My favorite teacher, Mr. Montes, had just left Bosco, and his replacement…well, he wasn’t worthy. He was a cholo reasearching the role of Mexican-Americans in World War II, and the actual teaching was somewhat secondary. At one point he seemed to support executing the mentally ill.

For the most part he showed us movies, including Blade Runner, which was my first experience of the film, and I didn’t initially like it. Listening to this album initially put me in mind of the soundtrack to that film, but that wore off and I got some good mileage out of the album.

I was done with Incubus, it was time for something new. I yearned for a more adventurous life, and I was soon to get one.

Next: “Are they Argentines or Argentinians?”

Foo Fighters – “Ain’t It the Life”

When: 21 November 2006
Where: Valley and San Gabriel Boulevards
Who: Several classmates, several students at a rival school
Weather: Sunny

For some reason on the day after the midterm elections, we got a half-day at school and my mom, who was somehow also off work, took me to Canterbury Records on Colorado. She bought Incubus’ Light Grenades (as I mentioned before), I bought AFI’s Decemberunderground and There is Nothing Left to Lose by the Foo Fighters, the only one of their albums I didn’t have. I spent the following day absorbing it.

It was a busy time– I was catching up on 24, trying to get a film festival started at Bosco, and everybody was watching the Polonium story unfolding overseas in the hope it would lead to a new Cold War.. Most notably I was in the process of writing my first feature script, not counting Dublin. This was a comedy, set in the early sixties and written as a ploy to get closer to a girl who went to Gabrielino. It was my first attempt at sweetness; sadly if any hard copy of the script still exists, I have yet to find it.

We rode the bus home every night, in the encroaching dark and often alone, as I took the opportunity to get my friends to review the screenplay. I dubbed us “Team Huddy.” I’d been recently listening to Al Franken’s book on CD, but this Foo Fighters album was often my companion on the long rides home.

Bodies had been showing up in the middle of the street on the way to school lately, which aside from being disturbing and inexplicable created massive detours that caused tons of trouble not only for us, but for the students at Gabrielino High School which was on our way. I had a huge crush on a girl who went there, but that’s for a whole other series.

Anyway, one of the bodies finally showed up in front of their school, and as the traffic here was already impossibly bad, we took an hour through residential streets to traverse one net block. That’s when I saw the body. In the spirit of seeing something so gruesome, I thought it appropriate to listen to something completely at odds with the situation. So I played “Ain’t it the Life,” and I never forgot it.

Next: Wives and knives

Incubus – “Anna Molly”

When: November 2006
Where: Eastbound on Foothill Boulevard
Who: My mother
Weather: foggy

When Steven Hyden of the AV Club praised Stone Temple Pilots after years of ridicule, I breathed a sigh of relief.
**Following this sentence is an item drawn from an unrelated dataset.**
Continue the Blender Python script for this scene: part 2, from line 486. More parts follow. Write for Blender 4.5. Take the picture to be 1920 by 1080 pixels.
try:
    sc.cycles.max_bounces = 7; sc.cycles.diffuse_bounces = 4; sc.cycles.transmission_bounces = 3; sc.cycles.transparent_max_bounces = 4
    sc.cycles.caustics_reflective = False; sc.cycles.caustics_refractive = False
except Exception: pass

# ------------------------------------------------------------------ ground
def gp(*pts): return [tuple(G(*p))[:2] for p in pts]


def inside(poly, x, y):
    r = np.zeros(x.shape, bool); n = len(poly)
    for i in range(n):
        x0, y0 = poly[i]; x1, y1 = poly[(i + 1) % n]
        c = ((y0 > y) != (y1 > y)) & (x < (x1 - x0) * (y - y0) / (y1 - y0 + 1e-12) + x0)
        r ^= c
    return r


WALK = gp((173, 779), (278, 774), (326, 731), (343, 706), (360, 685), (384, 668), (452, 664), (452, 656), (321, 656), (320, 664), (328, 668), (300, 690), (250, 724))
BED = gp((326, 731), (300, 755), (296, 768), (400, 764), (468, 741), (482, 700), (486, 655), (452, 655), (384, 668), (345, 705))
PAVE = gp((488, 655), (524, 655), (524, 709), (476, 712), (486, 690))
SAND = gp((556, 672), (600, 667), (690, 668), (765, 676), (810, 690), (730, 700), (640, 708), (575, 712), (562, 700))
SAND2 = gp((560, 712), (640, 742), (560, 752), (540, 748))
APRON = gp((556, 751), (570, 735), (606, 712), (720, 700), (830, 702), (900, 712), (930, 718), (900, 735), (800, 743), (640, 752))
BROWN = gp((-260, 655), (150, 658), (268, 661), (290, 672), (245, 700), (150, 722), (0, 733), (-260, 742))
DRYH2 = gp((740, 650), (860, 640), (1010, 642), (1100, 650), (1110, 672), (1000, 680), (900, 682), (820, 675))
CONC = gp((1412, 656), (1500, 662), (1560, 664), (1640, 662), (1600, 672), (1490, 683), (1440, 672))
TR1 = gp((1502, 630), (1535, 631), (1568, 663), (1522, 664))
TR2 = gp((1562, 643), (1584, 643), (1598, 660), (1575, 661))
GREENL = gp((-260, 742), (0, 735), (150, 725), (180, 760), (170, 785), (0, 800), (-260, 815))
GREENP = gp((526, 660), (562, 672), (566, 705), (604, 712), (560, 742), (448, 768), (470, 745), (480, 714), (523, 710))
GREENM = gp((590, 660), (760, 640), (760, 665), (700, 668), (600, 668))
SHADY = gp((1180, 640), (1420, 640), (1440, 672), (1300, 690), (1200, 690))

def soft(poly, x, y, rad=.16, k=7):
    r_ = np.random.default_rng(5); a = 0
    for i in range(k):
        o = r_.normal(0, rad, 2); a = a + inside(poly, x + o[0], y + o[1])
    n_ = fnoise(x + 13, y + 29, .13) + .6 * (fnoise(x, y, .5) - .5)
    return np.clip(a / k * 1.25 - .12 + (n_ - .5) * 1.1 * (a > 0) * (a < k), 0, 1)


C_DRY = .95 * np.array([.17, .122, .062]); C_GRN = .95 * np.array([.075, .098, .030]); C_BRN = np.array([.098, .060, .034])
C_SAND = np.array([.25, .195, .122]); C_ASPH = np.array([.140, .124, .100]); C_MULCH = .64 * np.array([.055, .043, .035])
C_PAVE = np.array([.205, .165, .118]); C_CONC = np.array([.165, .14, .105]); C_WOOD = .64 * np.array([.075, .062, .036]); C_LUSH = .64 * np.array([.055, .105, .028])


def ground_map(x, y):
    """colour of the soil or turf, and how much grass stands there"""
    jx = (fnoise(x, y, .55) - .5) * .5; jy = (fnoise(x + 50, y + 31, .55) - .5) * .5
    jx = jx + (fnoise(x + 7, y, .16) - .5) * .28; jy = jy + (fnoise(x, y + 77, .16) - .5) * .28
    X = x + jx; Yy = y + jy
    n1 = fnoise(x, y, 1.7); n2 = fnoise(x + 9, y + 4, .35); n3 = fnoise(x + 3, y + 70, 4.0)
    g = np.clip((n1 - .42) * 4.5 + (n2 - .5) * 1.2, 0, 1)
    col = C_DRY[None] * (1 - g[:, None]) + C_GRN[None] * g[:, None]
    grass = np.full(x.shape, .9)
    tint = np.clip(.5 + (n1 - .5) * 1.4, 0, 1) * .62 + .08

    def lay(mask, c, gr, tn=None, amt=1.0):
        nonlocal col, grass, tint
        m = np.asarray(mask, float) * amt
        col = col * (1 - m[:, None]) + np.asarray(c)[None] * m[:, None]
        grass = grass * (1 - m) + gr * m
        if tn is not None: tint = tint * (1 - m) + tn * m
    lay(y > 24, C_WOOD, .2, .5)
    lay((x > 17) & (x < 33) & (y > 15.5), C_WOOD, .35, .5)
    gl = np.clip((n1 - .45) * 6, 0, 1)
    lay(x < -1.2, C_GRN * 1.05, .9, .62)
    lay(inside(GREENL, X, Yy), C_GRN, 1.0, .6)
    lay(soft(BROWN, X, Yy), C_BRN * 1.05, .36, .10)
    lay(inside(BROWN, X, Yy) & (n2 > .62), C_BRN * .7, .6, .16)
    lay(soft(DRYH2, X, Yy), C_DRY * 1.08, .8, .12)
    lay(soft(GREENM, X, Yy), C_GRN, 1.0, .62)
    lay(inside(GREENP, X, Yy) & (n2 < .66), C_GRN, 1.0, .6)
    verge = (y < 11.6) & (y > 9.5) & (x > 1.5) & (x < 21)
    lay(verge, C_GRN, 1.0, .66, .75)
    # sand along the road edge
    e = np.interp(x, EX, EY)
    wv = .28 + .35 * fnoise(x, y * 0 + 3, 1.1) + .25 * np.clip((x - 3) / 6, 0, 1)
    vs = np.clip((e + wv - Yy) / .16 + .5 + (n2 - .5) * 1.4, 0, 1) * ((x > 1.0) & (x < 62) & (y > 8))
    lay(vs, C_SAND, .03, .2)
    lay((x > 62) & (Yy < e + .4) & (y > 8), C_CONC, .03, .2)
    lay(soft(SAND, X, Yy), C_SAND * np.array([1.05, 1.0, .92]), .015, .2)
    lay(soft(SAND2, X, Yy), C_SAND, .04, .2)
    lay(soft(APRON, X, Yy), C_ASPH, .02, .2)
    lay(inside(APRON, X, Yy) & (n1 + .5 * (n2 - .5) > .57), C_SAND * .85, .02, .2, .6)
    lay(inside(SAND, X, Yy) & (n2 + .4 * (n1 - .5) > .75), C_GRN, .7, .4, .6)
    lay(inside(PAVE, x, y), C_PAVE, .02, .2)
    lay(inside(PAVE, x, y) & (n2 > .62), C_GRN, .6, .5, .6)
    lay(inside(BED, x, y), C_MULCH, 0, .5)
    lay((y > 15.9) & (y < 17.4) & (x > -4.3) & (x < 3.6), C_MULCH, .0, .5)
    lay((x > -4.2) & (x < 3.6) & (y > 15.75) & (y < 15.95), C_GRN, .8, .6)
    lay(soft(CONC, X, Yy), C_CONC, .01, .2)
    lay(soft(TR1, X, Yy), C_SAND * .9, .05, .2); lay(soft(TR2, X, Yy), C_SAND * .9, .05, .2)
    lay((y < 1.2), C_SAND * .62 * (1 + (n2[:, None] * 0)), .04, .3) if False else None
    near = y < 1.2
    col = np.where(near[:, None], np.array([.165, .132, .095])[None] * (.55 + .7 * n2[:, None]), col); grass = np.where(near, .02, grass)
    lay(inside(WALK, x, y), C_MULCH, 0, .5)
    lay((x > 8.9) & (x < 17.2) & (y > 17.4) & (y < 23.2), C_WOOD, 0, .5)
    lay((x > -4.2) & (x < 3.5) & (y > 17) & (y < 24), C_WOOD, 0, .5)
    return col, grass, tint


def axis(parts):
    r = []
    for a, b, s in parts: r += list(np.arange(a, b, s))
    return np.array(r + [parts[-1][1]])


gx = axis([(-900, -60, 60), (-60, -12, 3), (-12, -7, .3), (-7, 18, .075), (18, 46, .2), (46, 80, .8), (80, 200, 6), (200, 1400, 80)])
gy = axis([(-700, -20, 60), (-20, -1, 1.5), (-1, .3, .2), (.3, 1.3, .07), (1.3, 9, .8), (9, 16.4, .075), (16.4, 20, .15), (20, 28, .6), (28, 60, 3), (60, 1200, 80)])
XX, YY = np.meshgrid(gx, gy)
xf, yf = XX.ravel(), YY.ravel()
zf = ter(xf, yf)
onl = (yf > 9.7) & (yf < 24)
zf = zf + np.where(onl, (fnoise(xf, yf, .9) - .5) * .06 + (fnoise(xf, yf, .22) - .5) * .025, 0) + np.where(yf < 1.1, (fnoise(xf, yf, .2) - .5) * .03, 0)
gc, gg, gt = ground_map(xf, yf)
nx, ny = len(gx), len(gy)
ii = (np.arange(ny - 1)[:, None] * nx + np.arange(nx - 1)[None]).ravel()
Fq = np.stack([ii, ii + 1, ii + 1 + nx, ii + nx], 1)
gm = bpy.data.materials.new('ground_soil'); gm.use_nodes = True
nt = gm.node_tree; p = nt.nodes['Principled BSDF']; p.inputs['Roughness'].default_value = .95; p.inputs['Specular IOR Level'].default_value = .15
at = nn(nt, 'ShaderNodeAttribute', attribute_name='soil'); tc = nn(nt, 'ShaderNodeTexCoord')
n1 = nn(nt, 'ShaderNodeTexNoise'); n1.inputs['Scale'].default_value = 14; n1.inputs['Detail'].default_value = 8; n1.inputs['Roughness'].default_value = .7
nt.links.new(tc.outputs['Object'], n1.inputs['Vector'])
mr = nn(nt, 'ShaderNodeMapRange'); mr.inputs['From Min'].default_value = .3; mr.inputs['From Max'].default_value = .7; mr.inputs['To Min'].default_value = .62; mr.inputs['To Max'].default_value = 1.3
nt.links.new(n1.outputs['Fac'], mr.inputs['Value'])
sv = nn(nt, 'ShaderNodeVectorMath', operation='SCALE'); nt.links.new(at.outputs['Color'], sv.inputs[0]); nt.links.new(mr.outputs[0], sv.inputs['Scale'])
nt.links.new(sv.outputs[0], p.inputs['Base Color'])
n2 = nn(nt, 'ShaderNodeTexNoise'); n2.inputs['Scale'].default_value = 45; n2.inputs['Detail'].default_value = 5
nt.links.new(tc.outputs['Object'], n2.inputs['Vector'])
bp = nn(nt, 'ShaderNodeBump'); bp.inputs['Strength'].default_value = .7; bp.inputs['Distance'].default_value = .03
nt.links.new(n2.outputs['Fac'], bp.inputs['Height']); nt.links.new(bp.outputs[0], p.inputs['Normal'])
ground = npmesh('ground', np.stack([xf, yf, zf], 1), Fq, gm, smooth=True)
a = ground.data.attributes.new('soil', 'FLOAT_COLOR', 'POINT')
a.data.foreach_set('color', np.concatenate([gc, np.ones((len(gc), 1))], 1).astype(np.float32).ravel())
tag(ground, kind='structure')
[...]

Even if some of the smartest guys in the room didn’t love the things I liked, there was a good chance history would vindicate me. I’d now like to take that tactic with another band that doesn’t get any respect: Incubus. Particularly, their ambitious-but-troubled sixth album Light Grenades.
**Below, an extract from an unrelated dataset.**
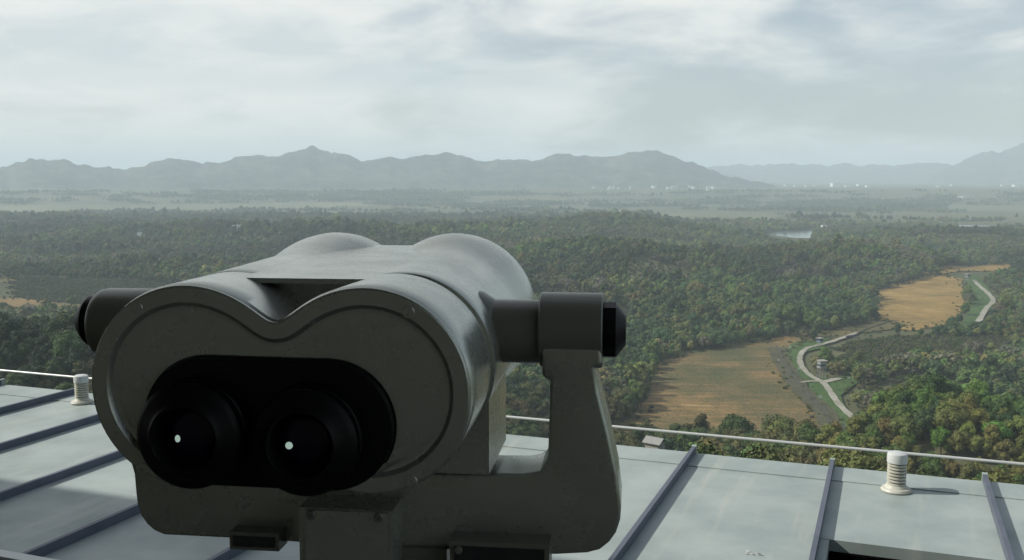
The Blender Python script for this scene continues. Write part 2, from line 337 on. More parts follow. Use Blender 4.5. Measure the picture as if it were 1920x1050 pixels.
def sheet(name, poly, m, lift, step, label, kind='structure'):
    """a patch of ground cover, tessellated and laid over the relief"""
    lo, hi = poly.min(0), poly.max(0); nx, ny = max(2, int((hi[0] - lo[0]) / step)), max(2, int((hi[1] - lo[1]) / step))
    bm = bmesh.new(); vv = [bm.verts.new((p[0], p[1], 0)) for p in poly]; bm.faces.new(vv)
    for ax, n in ((0, nx), (1, ny)):
        for k in range(1, n):
            co = [0, 0, 0]; co[ax] = lo[ax] + (hi[ax] - lo[ax]) * k / n; no = [0, 0, 0]; no[ax] = 1
            bmesh.ops.bisect_plane(bm, geom=bm.verts[:] + bm.edges[:] + bm.faces[:], plane_co=co, plane_no=no)
    xy = np.array([v.co[:2] for v in bm.verts]); z = height(xy[:, 0], xy[:, 1]) + lift
    for v, zz in zip(bm.verts, z): v.co.z = zz
    o = obj_bm(name, bm, m, None, 60)
    for p in o.data.polygons:
        if p.normal.z < 0: o.data.flip_normals(); break
    return tag(o, label, kind=kind)
def ribbon(name, line, width, m, lift, label, sub=6):
    pts = []
    for i in range(len(line) - 1):
        a, b, c, d = line[max(i - 1, 0)], line[i], line[i + 1], line[min(i + 2, len(line) - 1)]
        for k in range(sub):
            t = k / sub; pts.append(0.5 * (2 * b + (c - a) * t + (2 * a - 5 * b + 4 * c - d) * t * t + (3 * b - a - 3 * c + d) * t ** 3))
    pts.append(line[-1]); pts = np.array(pts); tg = np.gradient(pts, axis=0); tg /= np.linalg.norm(tg, axis=1)[:, None] + 1e-9; nn = np.stack([-tg[:, 1], tg[:, 0]], 1)
    V, Fq = [], []
    for i, p in enumerate(pts):
        w = width * (1 + 0.12 * math.sin(i * 1.7) + rng.normal(0, 0.05))
        for k in (-0.5, 0.0, 0.5):
            q = p + nn[i] * w * k; V.append((q[0], q[1], float(height(q[0], q[1])) + lift))
    for i in range(len(pts) - 1):
        for k in (0, 1): Fq.append((3 * i + k, 3 * i + k + 1, 3 * i + 4 + k, 3 * i + 3 + k)[::-1])
    return tag(obj_np(name, V, Fq, m, None, 60), label, kind='structure')

field_a = hits([(1130, 835), (1150, 805), (1200, 772), (1222, 715), (1228, 688), (1290, 664), (1400, 645), (1490, 630), (1540, 626), (1508, 641), (1470, 660), (1478, 700), (1512, 752), (1550, 792), (1575, 818), (1530, 832), (1350, 838)])
field_b = hits([(1645, 580), (1641, 548), (1690, 532), (1740, 519), (1788, 518), (1811, 545), (1812, 578), (1772, 612), (1705, 620), (1652, 607)])
field_c = hits([(1728, 513), (1760, 505), (1830, 499), (1900, 497), (1897, 505), (1820, 509), (1770, 513)])
field_d = hits([(-60, 558), (40, 560), (90, 567), (170, 574), (300, 584), (170, 584), (80, 578), (-60, 576)])
field_e = hits([(-60, 526), (10, 525), (38, 528), (10, 531), (-60, 532)])
link_ab = hits([(1530, 629), (1580, 617), (1640, 604), (1675, 603), (1700, 612), (1660, 620), (1610, 627), (1560, 640)])
green_a = hits([(1470, 665), (1500, 645), (1530, 640), (1560, 636), (1540, 655), (1505, 665), (1505, 690), (1525, 712), (1560, 712), (1600, 700), (1610, 720), (1575, 745), (1600, 795), (1580, 812), (1520, 745), (1485, 700)])
green_b = hits([(1885, 660), (1920, 628), (1990, 622), (1990, 690), (1925, 682)])
green_c = hits([(1790, 622), (1812, 590), (1822, 560), (1810, 528), (1835, 520), (1868, 565), (1850, 590), (1830, 624)])
road_a = hits([(1606, 801), (1598, 788), (1572, 762), (1556, 738), (1543, 722), (1519, 708), (1503, 690), (1500, 672), (1512, 657), (1545, 648), (1580, 637), (1606, 627)])
road_b = hits([(1543, 721), (1556, 718), (1576, 713)]); road_c = hits([(1543, 720), (1520, 719), (1500, 722)])
road_d = hits([(1826, 527), (1838, 540), (1852, 552), (1862, 566), (1850, 580), (1838, 600), (1824, 620)])
verge_line = hits([(1455, 655), (1468, 682), (1490, 718), (1518, 752), (1550, 785), (1585, 822)])
river_a = hits([(1432, 436), (1470, 434), (1526, 430), (1520, 446), (1490, 446), (1440, 441)])
river_b = hits([(1796, 423), (1870, 418), (1872, 425), (1800, 428)])
far_fields = [hits([(-80, 386), (300, 384), (640, 380), (700, 388), (300, 396), (-80, 402)]), hits([(500, 400), (660, 398), (700, 404), (560, 408)]),
              hits([(1215, 402), (1330, 398), (1460, 402), (1440, 415), (1290, 420), (1235, 413)]),
              hits([(1660, 384), (1990, 388), (1990, 398), (1700, 394)])]
sheet('dry_field', round_poly(field_a, 4, 2.0), M['dry'], 0.60, 8, 'large brown and tan dry field beside the winding track')
sheet('straw_field', round_poly(field_b, 4, 2.5), M['straw'], 0.60, 8, 'golden straw coloured field on the middle rise')
sheet('straw_strip', round_poly(field_c, 3, 1.0), M['straw'], 0.70, 8, 'thin pale golden strip beyond the straw field')
sheet('pale_strip', round_poly(field_d, 3, 1.5), M['dry'], 0.65, 8, 'pale bare strip of ground in the western wood')
sheet('bare_patch', round_poly(field_e, 3, 1.0), M['dry'], 0.65, 8, 'small bare patch of ground far in the western wood')
sheet('field_link', round_poly(link_ab, 3, 1.0), M['dry'], 0.80, 8, 'dry grass link between the two fields')
sheet('verge_meadow', round_poly(green_a, 3, 1.0), M['meadow'], 1.10, 8, 'green grass along the winding track')
sheet('east_meadow', round_poly(green_b, 3, 1.0), M['meadow'], 1.00, 8, 'bright green meadow at the edge of the eastern wood')
sheet('rise_meadow', round_poly(green_c, 3, 1.0), M['meadow'], 1.00, 8, 'green grass beside the upper track')
for i, ff in enumerate(far_fields): sheet('far_field', round_poly(ff, 4, 14), M['pale'], 1.2, 120, 'pale hazy grassland far out on the plain')
ribbon('road', road_a, 3.7, M['road'], 1.45, 'pale winding track between field and wood')
ribbon('road', road_b, 5.0, M['road'], 1.55, 'short pale track branch running to the wood')
ribbon('road', road_c, 3.5, M['road'], 1.55, 'narrow pale track branch running to the fence')
ribbon('road', road_d, 4.6, M['road'], 1.45, 'pale upper track beside the straw field')
ribbon('road', hits([(1604, 628), (1625, 619), (1648, 611), (1672, 604)]), 2.2, M['verge'], 1.4, 'faint narrow track climbing from the bend to the straw field')
ribbon('verge', verge_line, 11, M['verge'], 1.25, 'dark strip of rough ground under the security fence')
for o_, w_ in (('river', river_a), ('river', river_b)):
    z0 = float(np.median(height(w_[:, 0], w_[:, 1]))) + 1.0; pp = round_poly(w_, 4)
    tag(obj_np(o_, [(p[0], p[1], z0) for p in pp], [tuple(range(len(pp)))[::-1]], M['water']), 'pale bend of a river among the far woods', kind='structure')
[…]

Light Grenades gets a lot of shit for “Love Hurts,” and while it does have quite a few duds, the good is so good. It opens with some ass-kicking Blade-Runner soundtrack stuff and goes into full-on concept album mode, and many of the songs that were played on the radio are better in this context. Even if it isn’t the best thing in the world, Boyd and company deserve credit for trying, because otherwise we’d just have Nickelback and Ke$ha.